I used an inexpensive injection molded photo frame as a base pedestal and cut a piece of styrene scrap to fit on top of it comfortably. A quick layout was done using a Panzer 1 for a rough vehicle size (the intended resident of this base). A commercially available manhole cover and gutter drain were used and incorporated into the sketch layout. Alignment lines were added to aid in forming straight lines with the courses of pavers

The base plate was cut out of .060 styrene. Then it was scored on the top side at the location of the center of the street and again on the botom face of the plate along the line along the line where the the gutter and the curb meet. The base sheet was then bent to represent the crown in the street.

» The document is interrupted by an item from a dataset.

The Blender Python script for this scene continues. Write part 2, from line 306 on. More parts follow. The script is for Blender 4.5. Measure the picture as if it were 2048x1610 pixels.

Cork bricks and pavers were cut. First, various thicknesses of cork sheets were sliced into strips. Then the strips were cut into sets of different lengths.. one length was used for all of the street pavers, one length for all of the sidewalk pavers, one length for all of the bricks in the wall etc… The cork bricks and pavers were glued one at a time into the base sheet, using the guidance lines to help keep them all roughly straight. Care was taken not to make them too perfect. Small gaps of varying widths were also incorporated to accept the spackle “grout” later. The manhole cover area and the gutter drain had to be treated with special care as these would be minor focal areas in the finished product. They may not be completely “accurate” but I feel that they are plausible and add a nice secondary level of detail. The pavers at the edge of the base plate were left to hang over the edge and trimmed after the whole base had been left to set up. A few of the very small corners of pavers chipped off and were reglued, trimmed and sanded flush. Where a more finished type of stone surface was desired (between the sidewalk and the brick wall and at the top of the wall) styrene extrusions were use. Small nicks and irregularities and wear in the stone were suggested by carving the corner of the styrene extrusions .

Adding the pavers

Adding the pavers


Manhole detail
Ready for spackle
Once all of the pavers and bricks were glued down, the edges were sanded flush and spackle was spread over the whole surface with a small palet knife. Care was taken to force the spackle deep into all of the gaps and cracks. While the spackle was still damp a sponge was run over the entire base to wipe off most of the excess spackle. After that was done a brush was used to work the remaining spackle deeper into the gaps and also to lift some of it out, resulting in a three dimensional effect. The three-dimensionality will aid in the painting stage.